Ma Raspadori, in un ipotetico 3-5-2, potrebbe interpretare il gioco come Lautaro Martínez. Potrebbe cioè duettare con la prima punta, attaccherebbe l’area partendo da dietro, lascerebbe andare il suo tiro – di destro e di sinistro, è indifferente – in spazi più larghi. Con la porta spalancata davanti. Non male come idea.

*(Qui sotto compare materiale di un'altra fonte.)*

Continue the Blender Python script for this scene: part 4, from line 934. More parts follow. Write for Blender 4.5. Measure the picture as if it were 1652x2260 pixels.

È chiaro che, rispetto a Lautaro, Raspadori è una punta più atipica, meno rapace. Anche meno forte, si può dire senza essere tacciati di blasfemia. Il punto è che l’arrivo di un allenatore come Conte, un formidabile artigiano che forgia il talento attraverso il lavoro tattico sul campo, sugli uomini, permette di immaginare degli sviluppi ad ampio spettro. Permette, cioè, di pensare al Napoli come a una squadra con dei margini di miglioramento inesplorati. A livello tattico e quindi collettivo, ma anche e soprattutto a livello individuale. Perché al Napoli, in fondo, serve proprio questo: un tecnico in grado di far fruttare la qualità a disposizione. E Conte, da questo punto di vista, è una garanzia. Una garanzia assoluta.
Il Napoli di Conte, schierato ipoteticamente col 3-4-3 e col 3-5-2. Ci sono solo i giocatori attualmente in organico, a eccezione di Osimhen, Zielinski, Mário Rui e Juan Jesus.
Conclusioni
Sopra, come vedete, abbiamo realizzato due campetti che mettono un po’ d’ordine. Che, in pratica, trasportano sul campo l’analisi che abbiamo fatto finora. È chiaro, guardando e riguardando questi due schieramenti, che il Napoli debba ancora intervenire sul mercato. Ma ora chiaro anche dove è necessario – o comunque più urgente – intervenire. Ci sono dei ruoli da coprire proprio dal punto di vista numerico: in difesa manca almeno un centrale, così come manca un esterno a tutta fascia. Oltre, ovviamente, al nuovo centravanti.
Al netto di quello che avverrà nelle prossime settimane, cessioni comprese, la verità è che Conte ha già del materiale da cui partire. Per predicare il calcio che ama, quello che ha sempre fatto giocare. E questo è vero oggi, quindi era vero anche a ottobre scorso. Ma, in fondo, come dire: quando si tratta di accorgersi dei propri errori, e magari di correggerli, meglio tardi che mai.